» DATA SHOWN
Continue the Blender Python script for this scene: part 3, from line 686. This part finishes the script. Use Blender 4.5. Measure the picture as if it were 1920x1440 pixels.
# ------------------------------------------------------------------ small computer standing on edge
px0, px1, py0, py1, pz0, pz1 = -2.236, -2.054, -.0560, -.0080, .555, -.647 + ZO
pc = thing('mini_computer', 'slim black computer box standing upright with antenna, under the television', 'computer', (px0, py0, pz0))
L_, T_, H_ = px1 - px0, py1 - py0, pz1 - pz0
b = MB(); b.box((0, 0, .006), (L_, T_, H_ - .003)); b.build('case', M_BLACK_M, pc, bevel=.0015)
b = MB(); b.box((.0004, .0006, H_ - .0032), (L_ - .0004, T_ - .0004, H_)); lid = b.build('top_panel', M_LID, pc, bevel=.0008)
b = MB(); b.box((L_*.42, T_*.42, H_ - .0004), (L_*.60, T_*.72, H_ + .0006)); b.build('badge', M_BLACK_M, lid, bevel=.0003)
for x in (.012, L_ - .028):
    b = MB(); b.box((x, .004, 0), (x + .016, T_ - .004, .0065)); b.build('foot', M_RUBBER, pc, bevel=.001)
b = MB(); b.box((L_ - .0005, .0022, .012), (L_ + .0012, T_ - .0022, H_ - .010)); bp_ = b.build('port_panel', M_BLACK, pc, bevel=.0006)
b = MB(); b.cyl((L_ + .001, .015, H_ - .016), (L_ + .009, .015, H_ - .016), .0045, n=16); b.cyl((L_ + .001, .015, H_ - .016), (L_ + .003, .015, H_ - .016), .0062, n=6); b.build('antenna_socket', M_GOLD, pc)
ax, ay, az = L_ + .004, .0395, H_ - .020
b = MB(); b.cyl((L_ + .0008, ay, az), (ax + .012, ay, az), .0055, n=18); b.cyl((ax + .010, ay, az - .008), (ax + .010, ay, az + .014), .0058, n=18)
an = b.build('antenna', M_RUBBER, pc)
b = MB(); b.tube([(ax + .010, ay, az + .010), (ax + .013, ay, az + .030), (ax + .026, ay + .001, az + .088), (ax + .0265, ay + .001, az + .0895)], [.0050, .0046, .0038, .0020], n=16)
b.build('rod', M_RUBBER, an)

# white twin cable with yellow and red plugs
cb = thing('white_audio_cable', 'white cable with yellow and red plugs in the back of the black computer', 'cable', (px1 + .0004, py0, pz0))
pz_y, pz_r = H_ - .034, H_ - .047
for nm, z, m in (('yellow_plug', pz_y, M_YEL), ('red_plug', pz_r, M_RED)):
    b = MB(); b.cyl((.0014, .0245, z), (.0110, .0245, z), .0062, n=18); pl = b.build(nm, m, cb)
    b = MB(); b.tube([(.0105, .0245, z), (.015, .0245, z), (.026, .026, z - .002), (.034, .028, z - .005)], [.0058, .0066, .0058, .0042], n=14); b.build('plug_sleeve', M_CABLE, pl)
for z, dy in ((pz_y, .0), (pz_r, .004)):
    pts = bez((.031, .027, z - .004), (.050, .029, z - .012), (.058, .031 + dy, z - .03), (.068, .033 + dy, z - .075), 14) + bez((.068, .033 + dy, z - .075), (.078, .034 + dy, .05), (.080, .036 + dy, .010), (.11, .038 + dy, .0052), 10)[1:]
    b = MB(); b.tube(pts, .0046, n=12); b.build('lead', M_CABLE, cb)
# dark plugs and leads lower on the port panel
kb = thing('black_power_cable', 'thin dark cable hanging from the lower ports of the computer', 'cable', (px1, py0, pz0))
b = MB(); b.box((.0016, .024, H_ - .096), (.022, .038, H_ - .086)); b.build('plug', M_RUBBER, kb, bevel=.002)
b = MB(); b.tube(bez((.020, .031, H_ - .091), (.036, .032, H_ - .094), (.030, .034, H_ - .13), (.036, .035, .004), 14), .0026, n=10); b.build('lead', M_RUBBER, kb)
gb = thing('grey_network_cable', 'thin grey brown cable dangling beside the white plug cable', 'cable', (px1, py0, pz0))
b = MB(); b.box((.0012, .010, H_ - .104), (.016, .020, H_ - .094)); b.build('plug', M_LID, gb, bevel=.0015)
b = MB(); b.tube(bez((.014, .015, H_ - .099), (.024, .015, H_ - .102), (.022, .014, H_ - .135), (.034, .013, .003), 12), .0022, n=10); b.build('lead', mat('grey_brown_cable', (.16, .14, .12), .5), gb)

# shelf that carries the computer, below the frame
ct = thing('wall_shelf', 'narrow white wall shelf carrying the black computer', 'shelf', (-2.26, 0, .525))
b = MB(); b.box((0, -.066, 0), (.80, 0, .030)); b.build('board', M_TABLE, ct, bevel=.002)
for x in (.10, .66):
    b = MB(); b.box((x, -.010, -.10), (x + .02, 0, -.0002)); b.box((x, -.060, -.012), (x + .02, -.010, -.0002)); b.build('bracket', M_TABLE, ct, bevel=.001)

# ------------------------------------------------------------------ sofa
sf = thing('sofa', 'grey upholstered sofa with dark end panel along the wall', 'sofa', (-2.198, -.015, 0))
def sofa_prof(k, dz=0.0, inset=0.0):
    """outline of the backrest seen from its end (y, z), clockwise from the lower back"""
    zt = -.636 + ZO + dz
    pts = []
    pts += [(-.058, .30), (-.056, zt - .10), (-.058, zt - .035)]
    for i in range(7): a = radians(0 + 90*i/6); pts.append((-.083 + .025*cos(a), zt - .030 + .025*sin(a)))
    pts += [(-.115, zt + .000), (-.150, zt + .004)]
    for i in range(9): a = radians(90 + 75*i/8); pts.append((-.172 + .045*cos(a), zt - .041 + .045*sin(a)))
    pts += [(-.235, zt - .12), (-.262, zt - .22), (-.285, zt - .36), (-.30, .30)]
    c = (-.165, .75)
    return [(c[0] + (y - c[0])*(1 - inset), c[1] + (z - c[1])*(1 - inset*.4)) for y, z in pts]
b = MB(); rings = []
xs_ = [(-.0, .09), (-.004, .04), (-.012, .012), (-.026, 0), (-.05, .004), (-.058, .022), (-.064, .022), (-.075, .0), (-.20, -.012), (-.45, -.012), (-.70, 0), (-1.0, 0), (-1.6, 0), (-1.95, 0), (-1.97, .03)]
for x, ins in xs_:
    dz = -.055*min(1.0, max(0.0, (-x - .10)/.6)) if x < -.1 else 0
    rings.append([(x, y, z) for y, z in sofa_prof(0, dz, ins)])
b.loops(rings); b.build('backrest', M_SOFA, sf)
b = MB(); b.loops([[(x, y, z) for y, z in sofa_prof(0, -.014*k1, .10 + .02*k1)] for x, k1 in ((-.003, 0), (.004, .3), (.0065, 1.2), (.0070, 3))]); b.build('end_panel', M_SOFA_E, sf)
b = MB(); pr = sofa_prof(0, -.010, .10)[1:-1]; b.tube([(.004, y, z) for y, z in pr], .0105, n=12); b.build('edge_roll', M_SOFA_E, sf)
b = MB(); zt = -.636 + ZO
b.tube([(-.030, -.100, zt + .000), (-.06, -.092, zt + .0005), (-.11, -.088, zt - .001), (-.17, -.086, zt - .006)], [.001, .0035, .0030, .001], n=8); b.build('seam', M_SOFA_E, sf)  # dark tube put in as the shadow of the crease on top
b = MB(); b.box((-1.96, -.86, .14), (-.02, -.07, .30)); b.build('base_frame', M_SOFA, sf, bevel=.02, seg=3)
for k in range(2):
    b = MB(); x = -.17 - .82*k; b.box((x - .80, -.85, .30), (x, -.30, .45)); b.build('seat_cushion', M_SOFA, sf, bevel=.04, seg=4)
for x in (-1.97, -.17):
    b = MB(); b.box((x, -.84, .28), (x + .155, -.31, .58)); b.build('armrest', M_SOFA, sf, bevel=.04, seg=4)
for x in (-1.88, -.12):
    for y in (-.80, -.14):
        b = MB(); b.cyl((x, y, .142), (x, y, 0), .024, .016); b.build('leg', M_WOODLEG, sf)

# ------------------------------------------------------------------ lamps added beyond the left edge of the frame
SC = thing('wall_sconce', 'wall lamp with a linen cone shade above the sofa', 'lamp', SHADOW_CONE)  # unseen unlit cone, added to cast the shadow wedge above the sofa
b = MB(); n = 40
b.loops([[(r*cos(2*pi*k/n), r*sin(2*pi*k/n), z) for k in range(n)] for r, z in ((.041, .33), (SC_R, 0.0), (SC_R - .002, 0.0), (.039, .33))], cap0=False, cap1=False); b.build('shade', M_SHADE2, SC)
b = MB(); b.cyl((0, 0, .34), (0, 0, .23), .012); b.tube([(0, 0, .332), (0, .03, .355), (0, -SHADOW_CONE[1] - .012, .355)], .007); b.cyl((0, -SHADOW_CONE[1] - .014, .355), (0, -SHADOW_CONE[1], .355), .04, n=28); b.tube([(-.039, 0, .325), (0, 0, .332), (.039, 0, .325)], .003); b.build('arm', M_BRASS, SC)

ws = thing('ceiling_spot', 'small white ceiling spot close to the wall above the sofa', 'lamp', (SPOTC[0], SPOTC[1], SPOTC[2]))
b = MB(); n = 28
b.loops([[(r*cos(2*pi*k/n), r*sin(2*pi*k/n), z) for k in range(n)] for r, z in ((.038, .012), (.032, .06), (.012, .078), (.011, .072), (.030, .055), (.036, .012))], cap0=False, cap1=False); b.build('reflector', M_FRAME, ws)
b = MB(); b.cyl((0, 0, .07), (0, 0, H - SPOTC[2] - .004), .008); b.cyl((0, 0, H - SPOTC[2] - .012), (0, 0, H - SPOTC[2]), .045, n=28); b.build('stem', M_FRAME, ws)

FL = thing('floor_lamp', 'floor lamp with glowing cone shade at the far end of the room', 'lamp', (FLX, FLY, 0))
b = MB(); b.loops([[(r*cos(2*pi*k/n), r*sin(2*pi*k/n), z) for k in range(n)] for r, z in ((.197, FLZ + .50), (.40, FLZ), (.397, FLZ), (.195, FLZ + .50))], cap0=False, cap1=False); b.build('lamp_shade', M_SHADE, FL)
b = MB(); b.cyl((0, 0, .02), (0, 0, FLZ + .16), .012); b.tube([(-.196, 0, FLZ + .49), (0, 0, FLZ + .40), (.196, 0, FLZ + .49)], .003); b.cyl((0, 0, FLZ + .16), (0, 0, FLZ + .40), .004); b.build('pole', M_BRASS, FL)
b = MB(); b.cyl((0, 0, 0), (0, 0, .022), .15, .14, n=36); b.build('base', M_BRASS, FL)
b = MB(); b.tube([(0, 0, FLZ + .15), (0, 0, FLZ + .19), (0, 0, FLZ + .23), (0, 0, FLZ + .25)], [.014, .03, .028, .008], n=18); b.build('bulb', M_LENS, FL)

» EXERCISE DETAILS
Write out again only the lines from the line containing "b = MB(); b.loops([[(x, y, z)" through the line containing "b = MB(); b.cyl((0, 0, .34), (0, 0, .23), .012);", both included, exactly as they are.

» WRITTEN ANSWER
b = MB(); b.loops([[(x, y, z) for y, z in sofa_prof(0, -.014*k1, .10 + .02*k1)] for x, k1 in ((-.003, 0), (.004, .3), (.0065, 1.2), (.0070, 3))]); b.build('end_panel', M_SOFA_E, sf)
b = MB(); pr = sofa_prof(0, -.010, .10)[1:-1]; b.tube([(.004, y, z) for y, z in pr], .0105, n=12); b.build('edge_roll', M_SOFA_E, sf)
b = MB(); zt = -.636 + ZO
b.tube([(-.030, -.100, zt + .000), (-.06, -.092, zt + .0005), (-.11, -.088, zt - .001), (-.17, -.086, zt - .006)], [.001, .0035, .0030, .001], n=8); b.build('seam', M_SOFA_E, sf)  # dark tube put in as the shadow of the crease on top
b = MB(); b.box((-1.96, -.86, .14), (-.02, -.07, .30)); b.build('base_frame', M_SOFA, sf, bevel=.02, seg=3)
for k in range(2):
    b = MB(); x = -.17 - .82*k; b.box((x - .80, -.85, .30), (x, -.30, .45)); b.build('seat_cushion', M_SOFA, sf, bevel=.04, seg=4)
for x in (-1.97, -.17):
    b = MB(); b.box((x, -.84, .28), (x + .155, -.31, .58)); b.build('armrest', M_SOFA, sf, bevel=.04, seg=4)
for x in (-1.88, -.12):
    for y in (-.80, -.14):
        b = MB(); b.cyl((x, y, .142), (x, y, 0), .024, .016); b.build('leg', M_WOODLEG, sf)

# ------------------------------------------------------------------ lamps added beyond the left edge of the frame
SC = thing('wall_sconce', 'wall lamp with a linen cone shade above the sofa', 'lamp', SHADOW_CONE)  # unseen unlit cone, added to cast the shadow wedge above the sofa
b = MB(); n = 40
b.loops([[(r*cos(2*pi*k/n), r*sin(2*pi*k/n), z) for k in range(n)] for r, z in ((.041, .33), (SC_R, 0.0), (SC_R - .002, 0.0), (.039, .33))], cap0=False, cap1=False); b.build('shade', M_SHADE2, SC)
b = MB(); b.cyl((0, 0, .34), (0, 0, .23), .012); b.tube([(0, 0, .332), (0, .03, .355), (0, -SHADOW_CONE[1] - .012, .355)], .007); b.cyl((0, -SHADOW_CONE[1] - .014, .355), (0, -SHADOW_CONE[1], .355), .04, n=28); b.tube([(-.039, 0, .325), (0, 0, .332), (.039, 0, .325)], .003); b.build('arm', M_BRASS, SC)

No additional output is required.